Простили и на этот раз… В следующий раз могли не простить. Однако гораздо важнее опасения, что я когда-нибудь сорвусь, было сознание, что чувство личной ответственности за службу в разведке мучало не одного меня, а большинство сотрудников, которых я мог бы классифицировать как честных людей.
Я видел это в десятках мелочей, во многих разговорах и встречах. Вообще у людей, стоящих ближе к власти, чувство личной ответственности за происходящее появляется гораздо скорее и гораздо острее, чем у рядовых граждан. Советские граждане, не включенные прямо в аппарат власти, могут отложить решение проблемы: «С кем я и чему служу?» А сотрудники разведки к тому же и знали, и видели больше, чем другие. Дилемма «с властью или с народом» возникала перед ними раньше, чем, например, перед инженером Днепрогэса или химиком Резинокомбината.

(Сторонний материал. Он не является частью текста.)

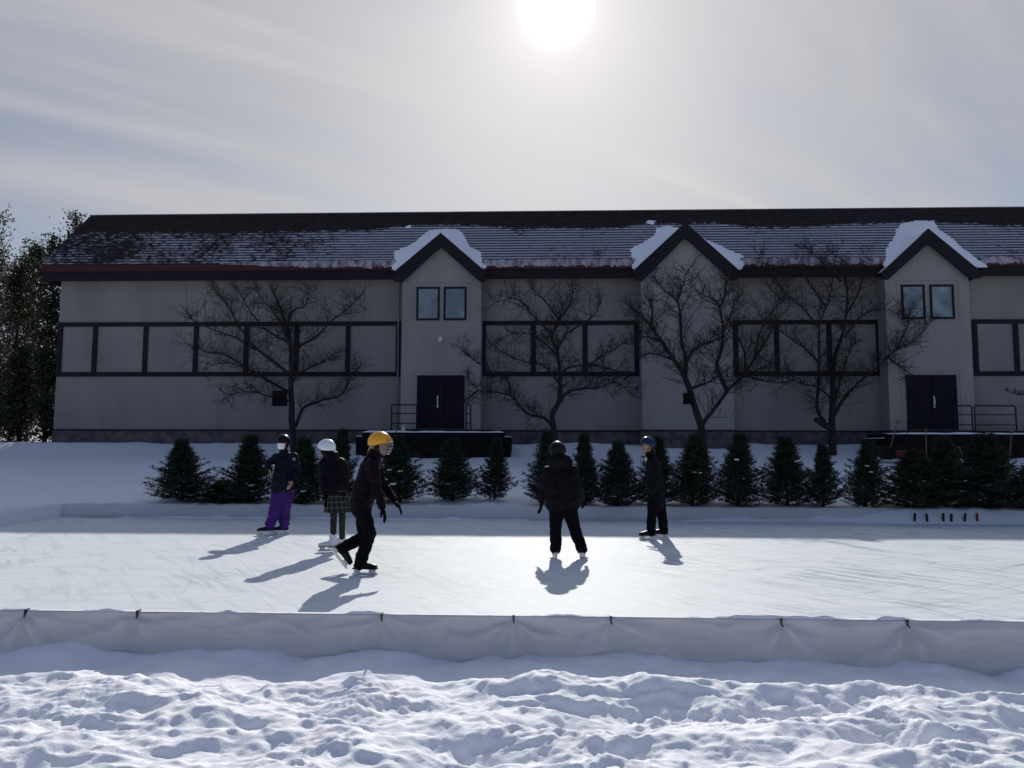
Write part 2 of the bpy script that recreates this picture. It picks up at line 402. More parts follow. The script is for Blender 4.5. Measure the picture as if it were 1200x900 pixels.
def ground_h(x, y):
    x = np.asarray(x, float); y = np.asarray(y, float)
    wx = x + 0.10*vnoise(x*2.2, y*2.2, 91) + 0.03*vnoise(x*7, y*7, 92); wy = y + 0.10*vnoise(x*2.2+9, y*2.2, 93) + 0.03*vnoise(x*7, y*7, 94)
    near = np.exp(-((y-4.2)/2.6)**2)
    # smooth drift against the board, trampled bank in front of it
    crest = 5.18 + 0.20*vnoise(x*0.55+0.3, x*0+2.2, 3) + 0.10*vnoise(x*1.7, x*0+5.2, 4)
    tr = 1-sstep(crest-0.16, crest+0.16, y)
    hf = -0.185 + 0.03*vnoise(x*0.6, y*0.6, 11)
    hf = hf + 0.060*np.exp(-((y-5.93)/0.26)**2)*(0.6+2.4*vnoise(x*1.0, y*0+1.0, 12)) + 0.034*fbm(x*2.0, y*2.6, 4, 13)
    hf = hf + tr*(0.055 + 0.070*fbm(wx*0.8, wy*1.6, 2, 21) + 0.120*billow(wx*0.80, wy*2.1, 4, 22, 0.34)
                  + (0.15+0.9*np.clip(0.5+1.6*vnoise(x*0.9, y*1.2, 28), 0, 1))*0.26*footholes(wx, wy) + 0.010*fbm(wx*9, wy*10, 3, 24, 0.55)
                  + 0.009*np.clip(0.1+1.5*vnoise(x*1.3, y*1.8, 29), 0, 1)*fbm(x*26, y*28, 3, 25, 0.6))
    hf = hf + tr*0.040*np.maximum(0, fbm(wx*5.0, wy*6.5, 2, 26)-0.38)
    under = np.full_like(x, -0.24)
    # bank up to the building
    t = [15.2, 15.5, 16.2, 18.5, 21, 22.6, 25, 28, 29.6, 31, 60, 400]
    hh = [0.05, 0.24, 0.31, 0.40, 0.47, 0.62, 0.88, 1.20, 1.62, 1.68, 1.7, 1.7]
    yb = y + 0.5*vnoise(x*0.18, y*0.1, 31)
    bank = np.interp(yb, t, hh) + 0.03*fbm(x*0.8, y*0.8, 3, 32) + 0.05*sstep(17, 24, y)*fbm(x*0.35, y*0.35, 2, 33)
    rough = np.exp(-((y-17.2)/1.7)**2)
    bank = bank + rough*(0.05*fbm(x*2.6, y*2.6, 4, 34) + 0.03*billow(x*3.5, y*3.5, 3, 35))
    # sides of the rink: banked snow
    side = 0.27+0.05*fbm(x*1.8, y*1.8, 3, 41)
    inside = sstep(XL-0.35, XL-0.05, x)*(1-sstep(XR+0.05, XR+0.35, x))
    mid = under*inside + side*(1-inside)
    # snow spilling over the far board on the right
    spill = sstep(5.2, 7.5, x)*sstep(YF-0.42, YF-0.02, y)*(0.50+0.05*fbm(x*2.2, y*2.2, 3, 44))
    spill2 = sstep(YF-0.25, YF-0.02, y)*0.05
    mid = mid + (spill+spill2)*inside
    h = np.where(y < YN+0.015, hf, np.where(y < YF, mid, bank))
    return h

# ------------------------------------------------------------------ ground sheet
def axis(segs):
    out = []
    for a, b, s in segs:
        n = max(1, int(round((b-a)/s))); out += list(np.linspace(a, b, n, endpoint=False))
    out.append(segs[-1][1]); return np.array(out)
xs = axis([(-900, -120, 60), (-120, -24, 4), (-24, -10, 0.35), (-10, -5.2, 0.08), (-5.2, 5.0, 0.0145), (5.0, 11, 0.08), (11, 26, 0.35), (26, 120, 4), (120, 900, 60)])
ys = axis([(-200, -10, 20), (-10, 2.6, 0.3), (2.6, 3.3, 0.03), (3.3, 5.9, 0.0125), (5.9, YN+0.02, 0.02), (YN+0.02, 14.4, 0.7), (14.4, 19.5, 0.06), (19.5, 31, 0.18), (31, 60, 2), (60, 1200, 80)])
X, Y = np.meshgrid(xs, ys)
Z = ground_h(X, Y)
far = np.clip((np.abs(X)-60)/200, 0, 1)
Z = np.where(Y > 200, Z*0+1.2, Z)
def grid_obj(name, X, Y, Z, m):
    ny, nx = X.shape
    me = bpy.data.meshes.new(name)
    co = np.stack([X, Y, Z], -1).reshape(-1, 3).astype(np.float32)
    idx = np.arange(nx*ny).reshape(ny, nx)
    q = np.stack([idx[:-1, :-1], idx[:-1, 1:], idx[1:, 1:], idx[1:, :-1]], -1).reshape(-1, 4)
    me.vertices.add(len(co)); me.vertices.foreach_set('co', co.ravel())
    me.loops.add(q.size); me.loops.foreach_set('vertex_index', q.ravel().astype(np.int32))
    me.polygons.add(len(q)); me.polygons.foreach_set('loop_start', np.arange(0, q.size, 4, dtype=np.int32))
    me.polygons.foreach_set('use_smooth', np.ones(len(q), bool))
    me.update(calc_edges=True); me.validate()
    me.materials.append(MATS[m])
    return link(bpy.data.objects.new(name, me))
tag(grid_obj('snow_ground', X, Y, Z, 'snow'), None, None, kind='structure')

# ice sheet
xi = axis([(XL, XR, 0.06)]); yi = axis([(YN+0.07, YF, 0.05)])
Xi, Yi = np.meshgrid(xi, yi)
Zi = 0.006*fbm(Xi*0.8, Yi*0.8, 3, 51) + 0.0025*fbm(Xi*4, Yi*6, 2, 52)
Zi = Zi + 0.10*np.exp(-((Yi-(YN+0.05))/0.16)**2)*(1+0.5*fbm(Xi*1.8, Yi*3, 2, 53))      # shavings pushed up to the near board
tag(grid_obj('ice', Xi, Yi, Zi, 'ice'), None, None, kind='structure')

# ------------------------------------------------------------------ rink boards
def near_board():
    clips = [-7.2, -5.6, -3.98, -3.10, -1.21, -0.21, 0.52, 1.78, 2.70, 4.1, 5.7, 7.4]
    b = thing('rink_board', 'low near rink board wrapped in a sagging white tarp held by small dark clips', 'rink board', (0, YN, 0))
    mb = MB(); mb.box(XL, XR, 0.012, 0.05, -0.24, 0.125); mb.build('plank', 'wood', b)
    xs_ = axis([(XL, -5.5, 0.08), (-5.5, 5.5, 0.02), (5.5, XR, 0.15)]); vs_ = np.linspace(0, 1, 40)
    Xg, V = np.meshgrid(xs_, vs_)                       # V 0 = back over the top, 1 = hem
    top = 0.145 + 0.003*vnoise(Xg*2.2, Xg*0, 60)
    z = np.where(V < 0.08, top, top - (V-0.08)/0.92*0.40)
    y = np.where(V < 0.08, 0.055 - V/0.08*0.067, -0.012)
    dz = top - z
    out = 0.0*Xg
    for i, c in enumerate(clips):
        dx = Xg-c; dd = np.maximum(dz-0.035, 0); r = np.sqrt(dx*dx+dd*dd)+1e-4
        ang = np.arctan2(dx, dd+0.02)
        out += 0.036*np.cos(ang*(4.0+1.3*(i % 3)) + 1.3*i)*np.exp(-(r/0.42)**1.5)*np.clip(r/0.06, 0, 1)
        out -= 0.012*np.exp(-(r/0.05)**2)
    # sagging swags between clips
    for a, c in zip(clips[:-1], clips[1:]):
        t = np.clip((Xg-a)/(c-a), 0, 1); wgt = ((Xg >= a) & (Xg < c))*1.0
        sag = 0.035 + 0.13*4*t*(1-t)
        amp = (c-a)*0.010+0.006
        out += wgt*amp*np.exp(-((dz-sag)/0.035)**2)*np.sin(math.pi*t)**0.5
        out += wgt*amp*0.8*np.exp(-((dz-sag*1.7-0.03)/0.05)**2)*np.sin(math.pi*t)
    out += 0.034*fbm(Xg*1.3, dz*3.5+Xg*1.1, 2, 61) + 0.004*vnoise(Xg*5+dz*9, dz*4, 62)
    out += 0.03*np.clip(dz/0.4, 0, 1)**2
    out += 0.020*(1-np.minimum(1, np.abs(vnoise(Xg*1.5+dz*4.5, dz*2.0-Xg*0.5, 63))*2.2))**3 + 0.016*(1-np.minimum(1, np.abs(vnoise(Xg*1.9-dz*5.5, dz*2.0+Xg*0.4, 64))*2.2))**3
    ramp = np.clip((V-0.08)/0.12, 0, 1)
    y = y - np.maximum(out+0.012, 0.002)*ramp
    ny, nx = Xg.shape
    o = grid_obj('tarp', Xg, y, z, 'tarp'); o.parent = b
    # folded strip of pale tarp showing its edge beside two clips
    for c in clips:
        mb = MB()
        mb.box(c-0.006, c+0.006, -0.034, -0.010, 0.112, 0.150)
        mb.box(c-0.008, c+0.008, -0.034, 0.030, 0.1505, 0.160)
        mb.tube([(c-0.002, -0.034, 0.115), (c+0.010, -0.046, 0.100)], 0.005, 6)
        bevel(mb.build('clip', 'clamp', b), 0.003)
    # crumbs of snow on top of the board
    v = []; f = []
    xs2 = axis([(-6, 6, 0.018)])
    k = np.maximum(0, fbm(xs2*2.0, xs2*0+3.3, 3, 66)+0.12)*0.026 + np.maximum(0, vnoise(xs2*14, xs2*0+1, 67))*0.006
    for x, h in zip(xs2, k):
        for yy, hh in ((0.045, 0), (0.030, 0.8), (0.012, 1), (-0.006, 0)):
            v.append((x, yy, 0.147+h*hh+0.001))
    for i in range(len(xs2)-1):
        for j in range(3):
            a = i*4+j; f.append([a, a+1, a+5, a+4])
    tag(obj('snow_crumbs', v, f, 'snow', b, True), None, None)
near_board()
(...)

Я видел доказательство этому душевному кризису в зачитанных до ветхости страницах западных газет, где печатались статьи с критикой советской власти. Я думал о нем и тогда, когда заставал наших шоферов за слушанием западных радиостанций на русском языке. Иногда, заслышав шаги начальства по коридору, они быстро выключали приемник, но, бросив беглый взгляд на шкалу, мы догадывались, какая радиостанция только что слушалась. «Мы» – потому что об этом открыто разговаривали между собой не только младшие офицеры, но и Коваленко обсуждал с нами «слишком частое слушание шоферами западной болтовни».
К последствиям этого же кризиса можно, наверное, отнести и реакцию моих друзей на рассказ об аресте Эйтингона.

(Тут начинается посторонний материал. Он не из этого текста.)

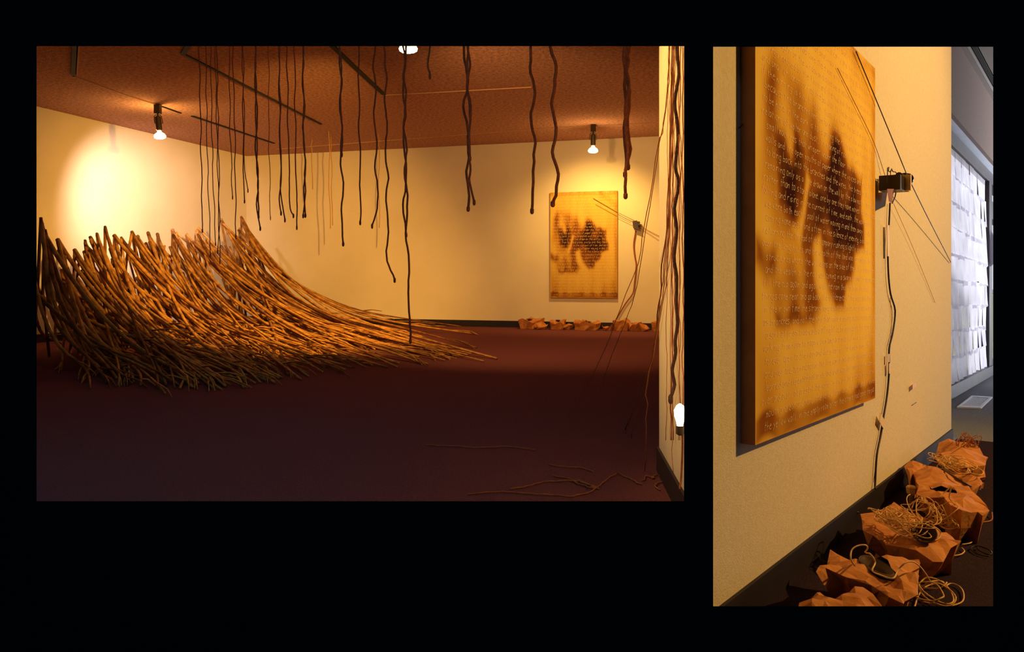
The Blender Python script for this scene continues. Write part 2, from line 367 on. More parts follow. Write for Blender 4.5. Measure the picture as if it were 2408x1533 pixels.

Демин, один из новых офицеров, назначенный в Берлин, привез с собой недавно выплывшие «на поверхность» детали ареста бывшего заместителя Судоплатова. Эйтингон так же, как и Маклярский, исчез в конце 1951 года. Всем было ясно, что их арестовали в связи с развернувшейся правительственной антисемитской кампанией. Теперь же Демин рассказывал, что предлогом к аресту Эйтингона послужило то, что генерал якобы хранил у себя в квартире в щели пола две тысячи долларов и подготавливал бегство в Израиль. Почти у всех мелькнула ироническая улыбка. Две тысячи долларов и бегство в Израиль в сочетании с генералом «Котовым», через руки которого проходили сотни тысяч долларов на агентурную работу и который ездил за границу чаще, чем кто-либо другой из руководителей разведки? Никем из нас не было сказано ни звука в поддержку версии о двух разоблаченных «врагах народа». Только тяжелое и многозначительное молчание. Так же молча и разошлись, каждый думая о своем.
Были и более прямые доказательства этого кризиса.

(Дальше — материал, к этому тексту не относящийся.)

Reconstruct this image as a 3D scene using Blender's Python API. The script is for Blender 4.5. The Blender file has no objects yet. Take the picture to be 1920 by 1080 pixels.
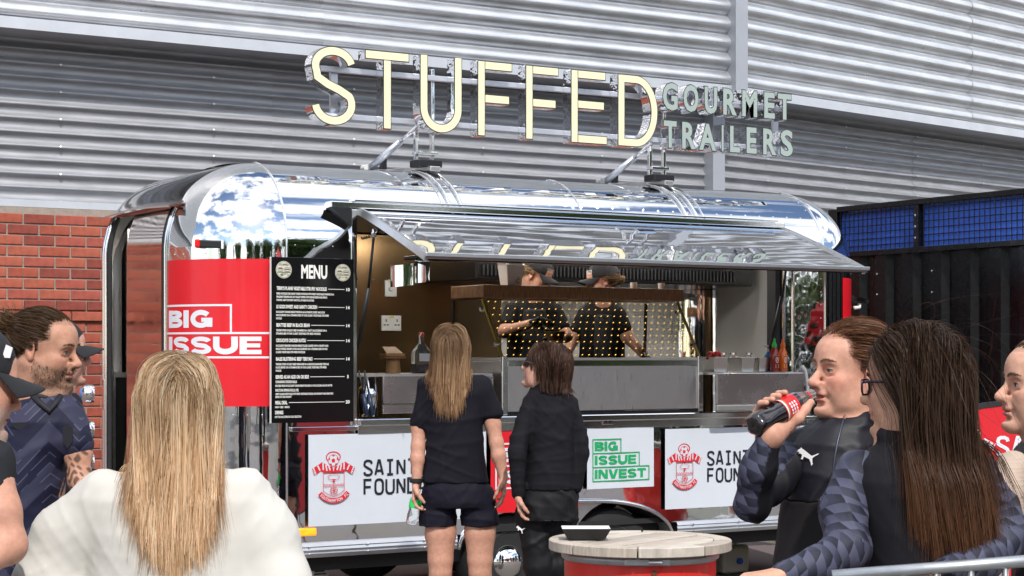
import bpy, bmesh, math, random
import numpy as np
from mathutils import Vector, Matrix

random.seed(7); RNG = np.random.default_rng(7)
scene = bpy.context.scene
COL = scene.collection

# ------------------------------------------------------------------ camera
FPX = 3500.0                       # focal length in pixels of a 1920 wide picture
YAW = math.atan(FPX / 5706.0)      # the trailer recedes to the right by this angle
CAM = np.array([-4.26, -9.35, 1.5]); HY = 668.0
FW = np.array([math.sin(YAW), math.cos(YAW), 0.0]); RT = np.array([math.cos(YAW), -math.sin(YAW), 0.0]); UP = np.array([0, 0, 1.0])
cd = bpy.data.cameras.new('camera'); cam = bpy.data.objects.new('camera', cd); COL.objects.link(cam)
cam.location = CAM; cam.rotation_euler = (math.pi / 2, 0, -YAW)
cd.sensor_width = 36.0; cd.lens = 36.0 * FPX / 1920.0
cd.shift_y = (HY - 540.0) / 1920.0
cd.clip_start = 0.1; cd.clip_end = 2000.0
scene.camera = cam

# ------------------------------------------------------------------ sky and sun
SUN_DIR = np.array([-0.32, -0.95]); SUN_DIR = SUN_DIR / np.linalg.norm(SUN_DIR); SUN_EL = math.radians(47)
w = bpy.data.worlds.new('World'); scene.world = w; w.use_nodes = True
nt = w.node_tree; nt.nodes.clear()
out = nt.nodes.new('ShaderNodeOutputWorld'); bg = nt.nodes.new('ShaderNodeBackground'); bg.inputs['Strength'].default_value = 0.15
sky = nt.nodes.new('ShaderNodeTexSky'); sky.sky_type = 'NISHITA'; sky.sun_disc = False
sky.sun_elevation = SUN_EL; sky.sun_rotation = math.atan2(SUN_DIR[0], SUN_DIR[1])
sky.air_density = 1.0; sky.dust_density = 0.6; sky.ozone_density = 1.6
tc = nt.nodes.new('ShaderNodeTexCoord'); mp = nt.nodes.new('ShaderNodeMapping'); mp.inputs['Scale'].default_value = (1, 1, 2.1)
mp.inputs['Location'].default_value = (0.35, 0.2, 0.1)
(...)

На одной из вечеринок у друзей в Карлсхорсте жена офицера-разведчика выпила чуть больше водки, чем полагалось. Позже я увидел ее в соседней комнате, спрятавшейся в большом кресле. Она всхлипывала.
– Что с тобой, Шура? – попробовал я ее утешить. – С чего тебе плакать? Муж тебя любит, скоро в отпуск в Союз поедете, дети здоровы. В чем дело?
– Как же, – иронически передразнила она меня. – Не с чего мне плакать… Ты скажи, начальство Сеню уважает?
– Уважает, Шура, очень уважает… – заторопился я.
Шура опять залилась слезами.
– Вот видишь! Значит, так и будет он всю жизнь работать на этой проклятой службе, а я домой хочу, и чтобы никаких «органов»…
Я чувствовал, что, несмотря на водку, а может быть, именно из-за нее Шура высказала мне то, что больше всего наболело: прочь из «органов», домой, из сытной и богатой «барахлом» Германии, но домой, чтобы добиться жизни по совести, а не той, к которой обязывает служебная дисциплина. Позже я убедился, что настроения Шуры были известны ее мужу. Более того – он их понимал и даже разделял.